In the Sixth edition of A Guide to the Project Management Body of Knowledge (PMBOK ® Guide), released in 2017, the Project Management Institute introduced a new process within the Executing group dedicated to Knowledge Management. The process refers to using existing knowledge and creating new knowledge to achieve project goals and contribute to organizational learning (PMBOK ® Guide 6th, PMI, 2018). Therefore, it requires the project manager three fundamental actions: drawing from the past, creating in the present, and sharing for the future.
Tacit and Explicit Knowledge
The distinction between tacit and explicit knowledge was first introduced by the philosopher Michael Polanyi in his "The Tacit Dimension" (1966).
Thirty years later, the economists Ikujiro Nonaka and Hirotaka Takeuchi deepened the concepts in their "The Knowledge-Creating Company" (1995). They identified the roots of Japan's world leadership in the automotive and electronics sectors in Japanese companies' innovative capacity to create new knowledge and use it to produce successful products and technologies.
- Tacit Knowledge: tacit knowledge is about know-how, personal experiences, insights, and visions. It is knowledge "embedded in the human mind", linked to specific contexts and more challenging to extract and encode.
- Explicit Knowledge: EK is the knowledge that is codifiable through words, numbers, and images and, therefore, easier to document and share.

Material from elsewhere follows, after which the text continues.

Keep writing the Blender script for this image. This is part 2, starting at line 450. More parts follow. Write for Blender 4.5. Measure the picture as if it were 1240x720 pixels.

To contribute to the organization's continuous improvement and create value inside it, we must acquire, analyze, document, and transfer this knowledge, making it available and accessible. These operations may be easier for the explicit knowledge: we could make use of various reports, documents, memos, or text formats. For the tacit one, we need dedicated processes and actions, which allow what is "embedded in the mind "of a team member, or another stakeholder in our project, to be transferable and enrich other individuals.
Three key actions to manage project knowledge
1. Use existing knowledge
It means drawing on the organization's wealth of knowledge and consulting it to start, plan, and manage a new project. Using this knowledge, deriving from previous projects, we can improve our project and its results: we could, for example, prevent a problem encountered in the past, avoid repeating a mistake already made, or adopt a good practice that emerged from an old project.
2. Create new knowledge
This action includes identifying, analyzing, and documenting new knowledge gained by the project team or other key stakeholders to improve the organization's future performance. A common way to collect and preserve project knowledge is represented by the "Lessons learned", i.e., the lessons learned from the project, the indications on how we addressed/should have addressed issues, situations, and problems encountered in the project experience to avoid a mistake or to improve a process.
3. Share knowledge
Transferring knowledge acquired during the project to the organization and key stakeholders is the fundamental step to ensure that we can learn from experience and enrich that wealth of knowledge to draw on before, during, and after a new project. The sharing of knowledge is a critical factor for the quality of the organization's future performance: an adequate transfer of project knowledge can improve both projects or project phases that we or those who after us will manage and the organization's operations and processes.
Techniques to manage project knowledge
If, on the one hand, explicit knowledge can be easily shared and transferred through a simple conversation between colleagues or reading a report, on the other hand, tacit knowledge requires more commitment and greater interaction. To create new knowledge and facilitate the sharing of tacit knowledge within the organization, we may include the following techniques in our knowledge management strategy:
- Storytelling – Participants are asked to express personal visions, intuitions, and experiences to colleagues, using a story. Through the story, it will be easier to share ideas and give narration or images about acquired know-how.
- Knowledge Fairs – Let's imagine setting up space with "knowledge pavilions" like a fair, in which participants move freely to exchange experiences.
- Work Shadowing – It requires the individual who has to acquire the knowledge to follow the person who owns it, like a shadow. It is an observation-based technique that allows learning through the experience of functions and activities.
- Reverse Shadowing – It is the inverse of work shadowing, as it requires the expert, the one who owns the knowledge, to follow the team member in carrying out his activities to provide him with guidance and suggestions to improve his work.
- Creativity and ideas management techniques – Through brainstorming sessions, for example, using mind-mapping, i.e., creating mind maps, facilitating discussions and developing related concepts around a keyword, visually showing how the elements of the map interact with each other.
- Networking – Promote spaces and moments of informal interaction, also by resorting to social networks. One form of networking could be online forums where people can ask open questions and start a conversation with experts and non-experts to compare and exchange knowledge.
- Communities of practice – These are collaborative learning groups that include people who do not necessarily share the same job function, but share a particular area of interest. These groups allow people to share and exchange knowledge and information for a longer period. Group activities can be done in person or virtually, through digital platforms.
- Knowledge-sharing events – Organize or promote participation in seminars and conferences.
- Workshops – Problem-solving sessions or Lessons Learned Sessions could be carried out to identify and analyze the lessons learned.